** Begin Source data **

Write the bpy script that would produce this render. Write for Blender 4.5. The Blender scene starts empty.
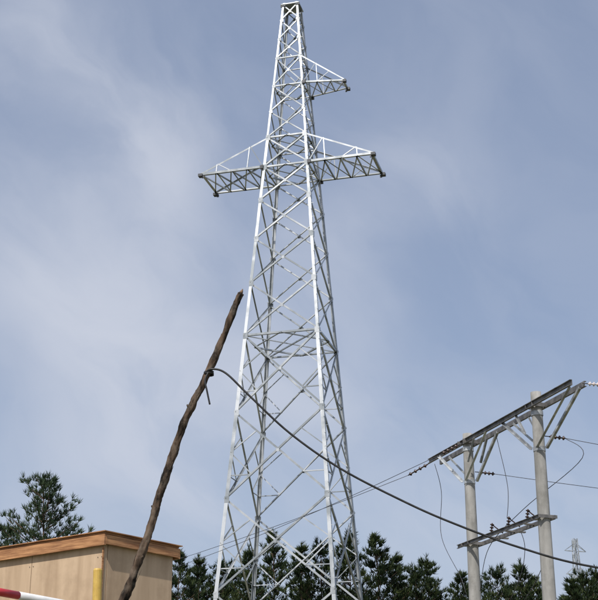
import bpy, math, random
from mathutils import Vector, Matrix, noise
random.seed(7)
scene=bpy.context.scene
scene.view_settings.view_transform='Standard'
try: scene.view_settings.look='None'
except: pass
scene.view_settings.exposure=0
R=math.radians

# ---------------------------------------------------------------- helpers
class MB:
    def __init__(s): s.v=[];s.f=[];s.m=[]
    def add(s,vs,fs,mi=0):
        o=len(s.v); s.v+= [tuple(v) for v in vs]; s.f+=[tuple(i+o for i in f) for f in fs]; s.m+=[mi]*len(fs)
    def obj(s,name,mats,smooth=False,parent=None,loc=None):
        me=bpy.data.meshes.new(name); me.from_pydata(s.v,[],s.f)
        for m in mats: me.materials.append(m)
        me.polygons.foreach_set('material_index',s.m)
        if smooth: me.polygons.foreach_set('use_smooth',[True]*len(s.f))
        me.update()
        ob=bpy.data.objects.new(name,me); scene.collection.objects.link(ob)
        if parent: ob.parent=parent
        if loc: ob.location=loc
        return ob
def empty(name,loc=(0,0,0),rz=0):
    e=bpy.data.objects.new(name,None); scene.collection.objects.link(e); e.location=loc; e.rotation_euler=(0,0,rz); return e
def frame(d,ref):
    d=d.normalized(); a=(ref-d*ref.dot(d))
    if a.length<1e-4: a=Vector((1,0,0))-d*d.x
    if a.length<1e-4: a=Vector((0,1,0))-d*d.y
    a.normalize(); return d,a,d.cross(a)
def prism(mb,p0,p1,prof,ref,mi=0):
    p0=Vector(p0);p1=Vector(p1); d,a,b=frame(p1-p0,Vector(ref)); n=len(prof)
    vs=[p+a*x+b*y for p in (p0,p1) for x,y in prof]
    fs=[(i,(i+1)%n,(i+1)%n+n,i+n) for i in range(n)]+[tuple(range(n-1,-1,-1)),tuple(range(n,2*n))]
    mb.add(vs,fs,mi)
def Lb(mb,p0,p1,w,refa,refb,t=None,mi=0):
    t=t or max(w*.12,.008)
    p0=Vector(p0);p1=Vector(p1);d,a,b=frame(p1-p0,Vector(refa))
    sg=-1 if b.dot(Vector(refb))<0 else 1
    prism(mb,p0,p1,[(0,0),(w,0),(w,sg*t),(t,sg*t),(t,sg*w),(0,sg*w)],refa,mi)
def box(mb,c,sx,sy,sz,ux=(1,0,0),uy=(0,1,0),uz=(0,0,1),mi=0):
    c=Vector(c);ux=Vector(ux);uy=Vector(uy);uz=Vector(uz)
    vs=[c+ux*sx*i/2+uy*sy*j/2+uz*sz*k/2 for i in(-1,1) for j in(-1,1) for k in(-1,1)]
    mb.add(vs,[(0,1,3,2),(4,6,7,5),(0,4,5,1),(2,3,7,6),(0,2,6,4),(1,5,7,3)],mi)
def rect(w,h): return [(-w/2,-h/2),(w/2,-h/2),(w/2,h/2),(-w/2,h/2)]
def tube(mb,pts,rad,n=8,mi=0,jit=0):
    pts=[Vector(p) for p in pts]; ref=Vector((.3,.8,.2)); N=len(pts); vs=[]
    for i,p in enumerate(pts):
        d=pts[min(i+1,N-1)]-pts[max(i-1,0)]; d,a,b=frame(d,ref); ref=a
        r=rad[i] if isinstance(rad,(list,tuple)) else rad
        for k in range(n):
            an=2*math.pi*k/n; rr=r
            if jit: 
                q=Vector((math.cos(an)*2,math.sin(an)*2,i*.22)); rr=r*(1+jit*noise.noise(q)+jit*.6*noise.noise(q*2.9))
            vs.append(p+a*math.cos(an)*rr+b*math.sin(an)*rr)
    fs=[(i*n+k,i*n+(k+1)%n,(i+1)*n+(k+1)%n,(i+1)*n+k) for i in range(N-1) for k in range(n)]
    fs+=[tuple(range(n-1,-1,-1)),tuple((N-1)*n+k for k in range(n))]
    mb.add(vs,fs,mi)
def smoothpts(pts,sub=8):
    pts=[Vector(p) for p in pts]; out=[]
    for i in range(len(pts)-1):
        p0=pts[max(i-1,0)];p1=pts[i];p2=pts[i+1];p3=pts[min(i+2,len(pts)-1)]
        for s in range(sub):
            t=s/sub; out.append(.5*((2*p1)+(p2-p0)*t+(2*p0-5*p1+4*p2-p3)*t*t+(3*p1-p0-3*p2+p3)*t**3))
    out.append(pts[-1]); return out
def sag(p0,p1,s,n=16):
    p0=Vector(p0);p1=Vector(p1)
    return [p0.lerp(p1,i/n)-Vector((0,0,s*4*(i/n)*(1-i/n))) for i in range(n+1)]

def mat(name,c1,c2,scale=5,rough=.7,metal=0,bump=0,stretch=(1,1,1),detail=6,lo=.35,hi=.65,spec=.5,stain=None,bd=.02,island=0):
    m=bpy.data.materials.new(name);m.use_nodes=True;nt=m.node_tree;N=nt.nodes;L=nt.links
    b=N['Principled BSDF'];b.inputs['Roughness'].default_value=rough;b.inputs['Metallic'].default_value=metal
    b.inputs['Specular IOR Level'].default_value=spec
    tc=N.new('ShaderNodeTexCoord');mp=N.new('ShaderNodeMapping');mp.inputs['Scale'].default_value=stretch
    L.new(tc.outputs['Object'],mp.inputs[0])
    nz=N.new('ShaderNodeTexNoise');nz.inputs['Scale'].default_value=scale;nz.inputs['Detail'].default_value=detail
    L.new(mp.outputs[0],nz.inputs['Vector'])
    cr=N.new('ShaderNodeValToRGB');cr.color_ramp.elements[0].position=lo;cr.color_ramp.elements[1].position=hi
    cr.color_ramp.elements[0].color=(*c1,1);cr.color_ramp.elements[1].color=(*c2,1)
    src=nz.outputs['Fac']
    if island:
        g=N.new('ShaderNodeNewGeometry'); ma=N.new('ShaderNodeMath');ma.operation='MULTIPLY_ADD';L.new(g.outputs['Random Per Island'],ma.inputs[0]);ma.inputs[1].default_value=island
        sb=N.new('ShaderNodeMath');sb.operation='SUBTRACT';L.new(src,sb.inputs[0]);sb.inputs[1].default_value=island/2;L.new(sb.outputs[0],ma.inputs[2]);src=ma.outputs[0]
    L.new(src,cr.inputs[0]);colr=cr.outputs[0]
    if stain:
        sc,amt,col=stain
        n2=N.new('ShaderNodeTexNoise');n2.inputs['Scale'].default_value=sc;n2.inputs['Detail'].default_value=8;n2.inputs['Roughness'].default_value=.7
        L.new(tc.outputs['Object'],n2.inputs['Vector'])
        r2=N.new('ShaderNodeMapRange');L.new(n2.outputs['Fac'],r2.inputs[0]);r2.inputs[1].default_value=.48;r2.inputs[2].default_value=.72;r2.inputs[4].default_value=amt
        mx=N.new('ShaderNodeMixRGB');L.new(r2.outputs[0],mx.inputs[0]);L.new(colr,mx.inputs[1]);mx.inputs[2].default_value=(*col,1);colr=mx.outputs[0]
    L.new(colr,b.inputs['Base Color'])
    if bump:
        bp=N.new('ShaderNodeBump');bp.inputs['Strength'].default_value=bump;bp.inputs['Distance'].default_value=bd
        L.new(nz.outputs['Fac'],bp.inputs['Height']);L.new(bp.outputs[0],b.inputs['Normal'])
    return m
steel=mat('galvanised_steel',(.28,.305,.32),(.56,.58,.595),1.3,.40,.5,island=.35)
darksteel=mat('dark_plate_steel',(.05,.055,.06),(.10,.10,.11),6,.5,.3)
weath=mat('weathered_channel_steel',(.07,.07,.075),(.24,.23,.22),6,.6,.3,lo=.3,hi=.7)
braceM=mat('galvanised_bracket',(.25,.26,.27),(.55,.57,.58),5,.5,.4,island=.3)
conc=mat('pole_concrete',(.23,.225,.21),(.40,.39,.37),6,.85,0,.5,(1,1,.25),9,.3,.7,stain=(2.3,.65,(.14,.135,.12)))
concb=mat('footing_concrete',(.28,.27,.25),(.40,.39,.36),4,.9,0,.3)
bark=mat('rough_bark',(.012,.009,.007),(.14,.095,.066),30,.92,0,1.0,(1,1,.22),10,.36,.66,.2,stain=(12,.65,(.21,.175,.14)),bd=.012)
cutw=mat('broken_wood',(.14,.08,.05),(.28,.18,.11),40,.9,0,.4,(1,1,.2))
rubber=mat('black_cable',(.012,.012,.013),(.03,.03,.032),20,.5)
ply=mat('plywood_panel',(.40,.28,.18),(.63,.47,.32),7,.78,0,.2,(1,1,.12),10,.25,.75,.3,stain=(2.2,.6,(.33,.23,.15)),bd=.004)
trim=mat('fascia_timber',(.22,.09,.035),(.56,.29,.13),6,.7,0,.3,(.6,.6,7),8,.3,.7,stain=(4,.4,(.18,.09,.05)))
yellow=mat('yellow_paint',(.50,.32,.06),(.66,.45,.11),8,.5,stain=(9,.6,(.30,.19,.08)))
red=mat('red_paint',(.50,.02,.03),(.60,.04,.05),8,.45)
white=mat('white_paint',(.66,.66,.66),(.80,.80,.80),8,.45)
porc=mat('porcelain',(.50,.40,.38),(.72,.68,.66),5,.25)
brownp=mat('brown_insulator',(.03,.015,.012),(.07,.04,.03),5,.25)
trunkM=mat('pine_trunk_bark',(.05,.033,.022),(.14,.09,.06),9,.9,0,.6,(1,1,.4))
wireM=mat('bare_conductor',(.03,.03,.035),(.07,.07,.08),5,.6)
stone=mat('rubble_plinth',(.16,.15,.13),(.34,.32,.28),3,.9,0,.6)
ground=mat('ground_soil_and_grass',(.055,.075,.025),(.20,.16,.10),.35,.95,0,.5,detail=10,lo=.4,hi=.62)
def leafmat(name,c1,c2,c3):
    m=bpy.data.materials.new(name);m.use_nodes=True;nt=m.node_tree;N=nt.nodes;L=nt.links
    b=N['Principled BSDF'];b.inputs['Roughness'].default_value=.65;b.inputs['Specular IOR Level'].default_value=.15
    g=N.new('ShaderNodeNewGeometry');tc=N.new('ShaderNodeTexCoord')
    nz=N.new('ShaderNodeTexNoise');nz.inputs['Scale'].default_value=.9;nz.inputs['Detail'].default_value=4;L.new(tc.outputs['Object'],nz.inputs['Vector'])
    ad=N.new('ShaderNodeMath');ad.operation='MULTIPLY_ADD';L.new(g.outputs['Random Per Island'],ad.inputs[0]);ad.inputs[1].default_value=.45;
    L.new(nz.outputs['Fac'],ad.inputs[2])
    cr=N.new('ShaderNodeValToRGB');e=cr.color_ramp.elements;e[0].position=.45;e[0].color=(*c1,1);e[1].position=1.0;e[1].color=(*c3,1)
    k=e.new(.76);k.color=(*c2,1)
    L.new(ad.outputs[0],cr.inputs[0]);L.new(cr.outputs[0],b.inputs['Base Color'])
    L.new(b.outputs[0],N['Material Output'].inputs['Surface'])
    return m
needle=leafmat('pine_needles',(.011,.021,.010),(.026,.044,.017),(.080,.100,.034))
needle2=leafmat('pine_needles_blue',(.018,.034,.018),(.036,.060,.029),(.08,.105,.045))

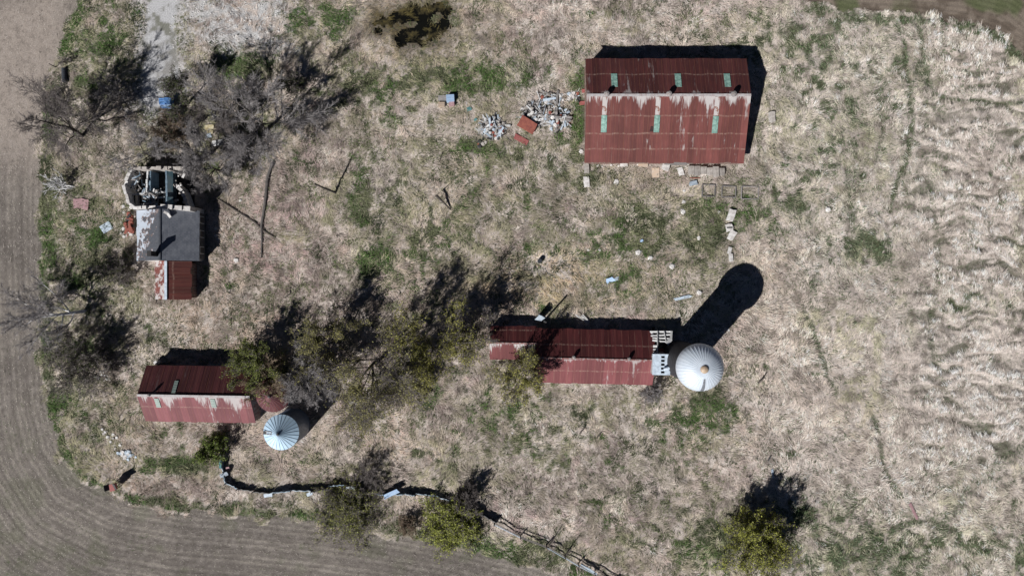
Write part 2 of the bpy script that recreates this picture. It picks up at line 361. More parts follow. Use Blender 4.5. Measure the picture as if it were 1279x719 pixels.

** End Source data **

Transcribe, from the records above, the first line and every line after it up to and including the line with "R=math.radians"; omit pictures.

Write the bpy script that would produce this render. Write for Blender 4.5. The Blender scene starts empty.
import bpy, math, random
from mathutils import Vector, Matrix, noise
random.seed(7)
scene=bpy.context.scene
scene.view_settings.view_transform='Standard'
try: scene.view_settings.look='None'
except: pass
scene.view_settings.exposure=0
R=math.radians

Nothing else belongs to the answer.